The antiquities market is interesting, because it’s much slower moving. It’s less affected by fashions and fads and people aren’t buying [works] to flip [them]. They know that if they buy from you and come back in five years time, they’re not going to make a profit on the piece. The amount of material that’s on the market is constantly being restricted because things are being bought into museums or, if provenance is lost on objects, which happens a lot, suddenly that stuff is no longer viable for a gallery like ours. That area of the market is being squeezed, but the demand is increasing again, because although you don’t have specific collectors; everybody wants a piece of antiquity.

Our diversifying is not because we were unable to sustain this area, it was because I wanted to get a business partner, and he had this wonderful expertise, and why waste it? I was looking to expand into other areas too, because I’ve noticed that people do very well when they mix [categories], and we’ve been doing a lot of joint shows with people over the years and they’d always done really well.
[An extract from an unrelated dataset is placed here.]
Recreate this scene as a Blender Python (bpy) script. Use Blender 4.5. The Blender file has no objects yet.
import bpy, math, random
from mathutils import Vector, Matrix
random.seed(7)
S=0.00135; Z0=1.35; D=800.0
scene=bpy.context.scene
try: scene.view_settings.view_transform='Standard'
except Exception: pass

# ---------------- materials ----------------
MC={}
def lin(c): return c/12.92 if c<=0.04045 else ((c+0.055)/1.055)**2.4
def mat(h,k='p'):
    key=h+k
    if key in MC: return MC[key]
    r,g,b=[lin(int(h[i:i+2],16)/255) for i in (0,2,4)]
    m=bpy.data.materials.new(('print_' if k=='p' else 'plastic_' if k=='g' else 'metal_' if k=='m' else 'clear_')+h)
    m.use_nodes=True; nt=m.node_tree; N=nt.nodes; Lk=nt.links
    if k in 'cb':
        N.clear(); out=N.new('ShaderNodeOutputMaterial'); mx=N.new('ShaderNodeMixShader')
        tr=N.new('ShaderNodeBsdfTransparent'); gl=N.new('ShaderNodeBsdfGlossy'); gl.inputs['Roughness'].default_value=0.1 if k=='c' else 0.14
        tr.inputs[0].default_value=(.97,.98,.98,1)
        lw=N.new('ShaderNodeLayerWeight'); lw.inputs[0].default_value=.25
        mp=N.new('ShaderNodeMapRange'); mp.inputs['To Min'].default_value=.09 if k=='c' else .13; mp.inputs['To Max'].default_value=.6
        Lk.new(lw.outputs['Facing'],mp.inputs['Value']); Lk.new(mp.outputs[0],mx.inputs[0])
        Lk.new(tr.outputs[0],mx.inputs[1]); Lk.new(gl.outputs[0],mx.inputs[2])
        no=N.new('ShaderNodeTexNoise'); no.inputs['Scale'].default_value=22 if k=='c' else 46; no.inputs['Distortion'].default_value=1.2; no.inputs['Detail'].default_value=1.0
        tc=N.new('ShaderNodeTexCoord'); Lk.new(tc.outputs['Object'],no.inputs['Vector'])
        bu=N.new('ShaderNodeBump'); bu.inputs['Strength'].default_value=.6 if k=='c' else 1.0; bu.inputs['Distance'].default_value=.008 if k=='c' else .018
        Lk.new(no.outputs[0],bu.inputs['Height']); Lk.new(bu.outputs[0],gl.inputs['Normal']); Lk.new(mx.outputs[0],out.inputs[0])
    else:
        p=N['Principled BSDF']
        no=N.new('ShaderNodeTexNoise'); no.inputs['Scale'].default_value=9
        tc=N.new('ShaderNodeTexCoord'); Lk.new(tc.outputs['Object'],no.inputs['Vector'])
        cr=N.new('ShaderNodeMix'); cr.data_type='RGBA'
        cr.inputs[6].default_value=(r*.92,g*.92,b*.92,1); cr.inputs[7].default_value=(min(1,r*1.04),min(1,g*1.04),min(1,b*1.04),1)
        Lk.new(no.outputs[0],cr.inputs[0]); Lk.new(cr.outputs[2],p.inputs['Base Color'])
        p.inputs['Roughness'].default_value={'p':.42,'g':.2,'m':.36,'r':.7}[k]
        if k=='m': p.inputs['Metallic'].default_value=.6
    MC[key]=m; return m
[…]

Roman statue of Asclepius (c. 100–150 AD). Charles Ede, London

How do you get new collectors into your gallery?

One of the ways we get younger collectors is to be flexible in our pricing and have things that aren’t intimidating. Unless you’re incredibly wealthy, you’re not going to start with a six-figure piece. Even people who have that money, even older collectors, they’ll start by buying a present for someone, a little trinket for someone, and next thing you know, they’re buying a Corinthian helmet. People want to dabble in these new fields, first understand it, feel comfortable and then they’ll start buying those bigger pieces that are what we really need to sell to survive.

A lot of people can neglect the lower end of the market because it’s a lot of time and effort, and you’re not making much money from it, but we think it’s a really important way to encourage people to come in and learn about this area of the art world, and you can get fantastic antiquities for not that much. You can attract anyone with pieces for under £5,000 and we do sell a lot to younger people.
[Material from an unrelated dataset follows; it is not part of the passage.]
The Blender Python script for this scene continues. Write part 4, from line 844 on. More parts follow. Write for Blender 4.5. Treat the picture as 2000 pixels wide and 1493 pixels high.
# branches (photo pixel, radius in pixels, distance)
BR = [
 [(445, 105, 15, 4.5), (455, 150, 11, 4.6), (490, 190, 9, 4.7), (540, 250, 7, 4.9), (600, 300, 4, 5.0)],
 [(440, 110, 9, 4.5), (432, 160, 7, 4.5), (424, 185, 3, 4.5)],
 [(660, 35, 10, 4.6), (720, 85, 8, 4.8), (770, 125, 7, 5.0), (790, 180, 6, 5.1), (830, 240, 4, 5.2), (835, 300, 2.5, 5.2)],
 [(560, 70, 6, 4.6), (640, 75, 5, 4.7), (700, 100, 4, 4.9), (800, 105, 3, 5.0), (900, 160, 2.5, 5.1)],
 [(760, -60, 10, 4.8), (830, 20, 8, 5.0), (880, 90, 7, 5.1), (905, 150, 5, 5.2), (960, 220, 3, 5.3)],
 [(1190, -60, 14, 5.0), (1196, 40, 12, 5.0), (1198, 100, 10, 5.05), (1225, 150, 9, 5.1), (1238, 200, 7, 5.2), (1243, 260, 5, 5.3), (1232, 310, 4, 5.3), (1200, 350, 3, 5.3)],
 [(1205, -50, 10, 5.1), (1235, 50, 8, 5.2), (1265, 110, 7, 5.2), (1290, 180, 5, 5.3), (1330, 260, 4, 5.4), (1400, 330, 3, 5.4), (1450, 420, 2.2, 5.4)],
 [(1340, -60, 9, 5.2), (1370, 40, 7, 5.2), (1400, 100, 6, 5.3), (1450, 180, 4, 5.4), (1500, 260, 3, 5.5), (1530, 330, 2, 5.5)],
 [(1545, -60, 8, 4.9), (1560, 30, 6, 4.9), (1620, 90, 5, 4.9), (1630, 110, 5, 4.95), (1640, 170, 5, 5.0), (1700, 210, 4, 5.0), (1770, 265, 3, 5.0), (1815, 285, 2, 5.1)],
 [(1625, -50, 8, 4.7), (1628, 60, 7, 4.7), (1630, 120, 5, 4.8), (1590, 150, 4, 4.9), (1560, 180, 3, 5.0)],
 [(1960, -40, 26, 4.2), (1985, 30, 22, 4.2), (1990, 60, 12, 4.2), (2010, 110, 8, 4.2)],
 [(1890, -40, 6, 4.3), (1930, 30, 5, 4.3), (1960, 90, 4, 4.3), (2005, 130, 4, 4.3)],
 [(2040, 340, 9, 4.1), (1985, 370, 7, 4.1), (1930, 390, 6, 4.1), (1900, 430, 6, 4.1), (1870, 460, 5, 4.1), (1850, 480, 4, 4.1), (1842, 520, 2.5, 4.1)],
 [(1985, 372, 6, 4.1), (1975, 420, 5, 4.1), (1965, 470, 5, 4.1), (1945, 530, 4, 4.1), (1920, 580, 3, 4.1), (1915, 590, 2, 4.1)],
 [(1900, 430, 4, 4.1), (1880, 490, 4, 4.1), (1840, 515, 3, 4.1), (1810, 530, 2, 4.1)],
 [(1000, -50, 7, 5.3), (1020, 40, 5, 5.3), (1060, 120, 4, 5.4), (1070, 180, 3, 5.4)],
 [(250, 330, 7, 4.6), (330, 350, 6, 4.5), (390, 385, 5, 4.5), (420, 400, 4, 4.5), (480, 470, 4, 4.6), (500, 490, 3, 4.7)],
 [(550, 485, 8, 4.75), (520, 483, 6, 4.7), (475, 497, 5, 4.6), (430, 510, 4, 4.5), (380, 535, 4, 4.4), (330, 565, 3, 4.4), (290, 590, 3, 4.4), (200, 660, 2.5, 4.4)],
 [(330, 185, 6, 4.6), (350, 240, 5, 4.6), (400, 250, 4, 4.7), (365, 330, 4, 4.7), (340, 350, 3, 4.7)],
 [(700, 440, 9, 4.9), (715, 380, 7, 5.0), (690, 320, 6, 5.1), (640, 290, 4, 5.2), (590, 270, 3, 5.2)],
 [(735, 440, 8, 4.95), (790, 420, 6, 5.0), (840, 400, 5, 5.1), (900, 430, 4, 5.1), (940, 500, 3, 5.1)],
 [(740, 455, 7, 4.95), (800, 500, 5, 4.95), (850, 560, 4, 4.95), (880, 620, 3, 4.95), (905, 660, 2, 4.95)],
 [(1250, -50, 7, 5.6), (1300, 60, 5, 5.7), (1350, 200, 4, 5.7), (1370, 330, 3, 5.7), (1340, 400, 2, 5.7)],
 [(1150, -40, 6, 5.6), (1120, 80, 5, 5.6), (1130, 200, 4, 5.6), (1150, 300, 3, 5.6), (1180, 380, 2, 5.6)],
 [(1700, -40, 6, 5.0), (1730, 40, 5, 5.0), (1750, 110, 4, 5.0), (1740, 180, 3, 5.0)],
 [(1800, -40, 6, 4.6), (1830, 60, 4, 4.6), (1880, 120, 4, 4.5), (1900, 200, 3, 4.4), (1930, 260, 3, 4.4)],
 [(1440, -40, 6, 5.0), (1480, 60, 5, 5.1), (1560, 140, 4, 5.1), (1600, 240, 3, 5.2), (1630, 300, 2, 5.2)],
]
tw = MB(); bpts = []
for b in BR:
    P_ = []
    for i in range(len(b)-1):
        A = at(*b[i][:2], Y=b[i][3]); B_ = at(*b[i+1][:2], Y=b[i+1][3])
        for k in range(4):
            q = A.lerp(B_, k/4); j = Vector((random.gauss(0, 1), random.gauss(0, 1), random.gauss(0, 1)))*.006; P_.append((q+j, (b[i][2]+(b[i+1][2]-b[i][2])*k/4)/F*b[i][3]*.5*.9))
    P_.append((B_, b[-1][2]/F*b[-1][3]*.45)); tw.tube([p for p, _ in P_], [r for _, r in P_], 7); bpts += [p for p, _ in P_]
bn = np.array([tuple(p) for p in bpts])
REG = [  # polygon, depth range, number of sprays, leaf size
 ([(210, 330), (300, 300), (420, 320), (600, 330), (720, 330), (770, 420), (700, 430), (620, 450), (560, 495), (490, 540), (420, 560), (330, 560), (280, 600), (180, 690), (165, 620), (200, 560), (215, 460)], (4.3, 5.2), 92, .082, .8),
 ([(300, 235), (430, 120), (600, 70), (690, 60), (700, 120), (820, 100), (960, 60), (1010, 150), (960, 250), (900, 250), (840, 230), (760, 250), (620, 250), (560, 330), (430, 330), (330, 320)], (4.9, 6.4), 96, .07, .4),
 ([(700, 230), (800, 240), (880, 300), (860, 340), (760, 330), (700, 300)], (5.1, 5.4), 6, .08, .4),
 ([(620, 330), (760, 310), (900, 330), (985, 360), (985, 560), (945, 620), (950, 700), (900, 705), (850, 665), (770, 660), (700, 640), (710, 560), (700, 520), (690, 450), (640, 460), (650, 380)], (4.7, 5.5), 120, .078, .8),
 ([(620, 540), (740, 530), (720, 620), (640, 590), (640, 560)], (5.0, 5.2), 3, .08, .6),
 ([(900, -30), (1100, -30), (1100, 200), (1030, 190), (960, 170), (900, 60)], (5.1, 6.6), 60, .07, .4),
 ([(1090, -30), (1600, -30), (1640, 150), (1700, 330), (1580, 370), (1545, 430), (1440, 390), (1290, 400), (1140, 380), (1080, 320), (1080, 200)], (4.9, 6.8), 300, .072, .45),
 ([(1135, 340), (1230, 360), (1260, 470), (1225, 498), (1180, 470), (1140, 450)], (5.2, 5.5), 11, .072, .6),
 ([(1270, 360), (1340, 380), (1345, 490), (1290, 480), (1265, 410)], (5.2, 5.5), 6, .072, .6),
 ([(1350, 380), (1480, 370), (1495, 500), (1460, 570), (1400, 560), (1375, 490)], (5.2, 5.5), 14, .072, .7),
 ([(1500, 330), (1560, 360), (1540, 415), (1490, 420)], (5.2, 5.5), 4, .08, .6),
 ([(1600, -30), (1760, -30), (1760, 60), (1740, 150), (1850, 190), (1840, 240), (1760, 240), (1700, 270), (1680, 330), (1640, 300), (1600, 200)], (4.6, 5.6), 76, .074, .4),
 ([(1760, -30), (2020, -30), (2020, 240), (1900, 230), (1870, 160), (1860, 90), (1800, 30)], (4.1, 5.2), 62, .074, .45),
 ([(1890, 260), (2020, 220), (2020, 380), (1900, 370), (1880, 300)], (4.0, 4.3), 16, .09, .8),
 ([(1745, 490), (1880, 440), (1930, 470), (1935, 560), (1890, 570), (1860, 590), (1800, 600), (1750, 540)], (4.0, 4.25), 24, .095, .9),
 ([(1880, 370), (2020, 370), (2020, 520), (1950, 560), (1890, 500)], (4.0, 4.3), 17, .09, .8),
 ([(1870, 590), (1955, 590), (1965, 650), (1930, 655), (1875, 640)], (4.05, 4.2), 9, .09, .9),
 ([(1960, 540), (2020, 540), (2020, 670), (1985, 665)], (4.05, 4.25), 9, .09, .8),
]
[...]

This might be a good moment to talk about fairs versus the gallery business. How do they balance out? Are they interdependent? Is one much more productive profitable for you?

We used to depend really heavily on art fairs. Probably two-thirds of our turnover was done at fairs. It’s now getting close to 50 [per cent].
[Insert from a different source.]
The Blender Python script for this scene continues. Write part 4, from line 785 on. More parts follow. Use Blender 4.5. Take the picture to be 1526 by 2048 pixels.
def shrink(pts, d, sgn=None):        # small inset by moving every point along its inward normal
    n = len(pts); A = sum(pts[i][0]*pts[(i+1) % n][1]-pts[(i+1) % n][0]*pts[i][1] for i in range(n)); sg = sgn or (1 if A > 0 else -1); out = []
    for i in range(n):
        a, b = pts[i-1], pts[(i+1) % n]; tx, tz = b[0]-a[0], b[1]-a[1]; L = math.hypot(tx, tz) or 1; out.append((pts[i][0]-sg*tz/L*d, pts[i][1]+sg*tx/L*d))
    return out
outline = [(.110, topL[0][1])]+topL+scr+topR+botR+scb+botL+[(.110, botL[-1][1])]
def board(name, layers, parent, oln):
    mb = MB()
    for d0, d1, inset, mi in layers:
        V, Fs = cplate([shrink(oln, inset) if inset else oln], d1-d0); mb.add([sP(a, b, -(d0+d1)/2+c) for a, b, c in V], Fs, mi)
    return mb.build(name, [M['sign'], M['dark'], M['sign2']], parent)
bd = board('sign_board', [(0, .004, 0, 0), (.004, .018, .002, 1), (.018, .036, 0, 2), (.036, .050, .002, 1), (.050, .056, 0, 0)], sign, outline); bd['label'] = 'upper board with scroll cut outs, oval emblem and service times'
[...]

Is that because you’re getting better at selling bigger things in the gallery, or is it because you’ve done fairs long enough to build a client base who knows where you are?

It’s very hard to know, and you don’t know if someone saw you at an art fair and then came and bought the big things, because fairs are your advertising: we’re not going to drop them. We’re also more active in the gallery now: we’re putting on more shows, we’re encouraging. I don’t think that the footfall has changed, it’s just that people are coming here to buy more. It’s also partly to do with what the consumer is up to. Everyone’s very busy and the duration of art fairs is getting shorter and shorter. Those four days that the fair is running might not suit you, but you saw pictures and you thought, ‘God, that was great, and I’ll go and have a look at those guys.’ We need to stop relying so heavily on art fairs: they’re too expensive and we’re too much at the whims of someone else. When, for example, Masterpiece drops out, you’re suddenly like, ‘Oh my god, where are we going to make that revenue now?’ – because we did really well at Masterpiece.

Have you found any niches that have done surprisingly well?

It is things at the lower end of the market, things that people used to think of as being highly academic and therefore not very expensive, such as terracottas. Everyone always says they’re completely out of fashion. We do very well with them. Roman glass, as well, has always been very inexpensive. Our Roman glass show sold out. We had 180 pieces.

Though you did an incredible job at marketing them with flowers in them.

They were beautiful, but that’s what’s interesting – people need to just look at them in a slightly different way. [The florist] Shane Connolly was a genius with what he did, but he only did that for the three little exhibitions – we’re still getting people buying more glass. Thank God we did really well, because I’ve been hoarding glass for five years to create [that moment].

A few years ago, we did an exhibition on Greek black glaze. We still do really well with that, because people love the simple forms, the beauty of the potting, the fact that your eye is not too disturbed by all of the decoration. Those are the three main categories at the lower end of the price point that have done surprisingly well in the last five years or so. We’ve tried to elevate them without trying to sound too poncey. We’ve tried to get people not to see these as being cabinet-of-curiosity objects, which is what they often were.

Roman marbled bottle (1st century AD). Charles Ede, London

Is there something that you still think is undervalued? Is there something that in five years’ time, with your encouragement, this is where collectors might be headed?

There is an area which I think people are starting to look at more: vase fragments. They’re just broken bits of pot – why would that be interesting? But they are fragments that tell a story: you are not looking at a vase, you are looking at a small piece of an ancient drawing. You can pick those up for not much at all and you can pick up work by known artists. It’s just a little piece of it, and, in many ways, that is much more appealing than that big thing. They’re very intimate objects, but you focus on how well drawn some of these vases were and then your eye can build up the rest of the story. I think that’s an area that people are going to start paying a lot more attention to.

How international is your client base?

It’s London. Well, the UK, to be fair; they come through here, so it’s not just London. The UK and the United States again. Although we do the art fairs in New York, [our clients] are not all based there, but those are our two biggest. Then western Europe; I have a few clients dotted around, but the UK and United States are pretty even. We sell more to the UK, but higher value to the United States.

If you could make any changes to the legislation in support of what you do here, what would you change?

Freedom of movement. Stop making it so difficult for people to move works of art around the world. It’s stupid. It makes our lives more difficult. The people at customs don’t know the laws, don’t know the rules, they don’t know how to handle these objects. They break them. They are disrespectful of them. It prohibits the dissemination of culture, which is meant to be a good thing, because we all need to understand more about art and history. I just do not understand why they’re adding more and more red tape. It feels wrong and it’s too expensive, as well. Now you’re only moving things if it’s worth it for the money. When did that become the deciding factor in if something was important? That’s not the way it should be. It just seems wrong when you have a home in one country and a home in another country that you can’t move between the two. Some legislation means you actually can’t even move [objects] between the two, and some legislation means that it’s just very expensive and difficult. I can’t go on a shopping trip to Paris any more and bring stuff back with me. I can’t even declare it legally at the border. They won’t let you do it. You have to get customs people to help you. It’s so pointless and frustrating. Let us move things around more.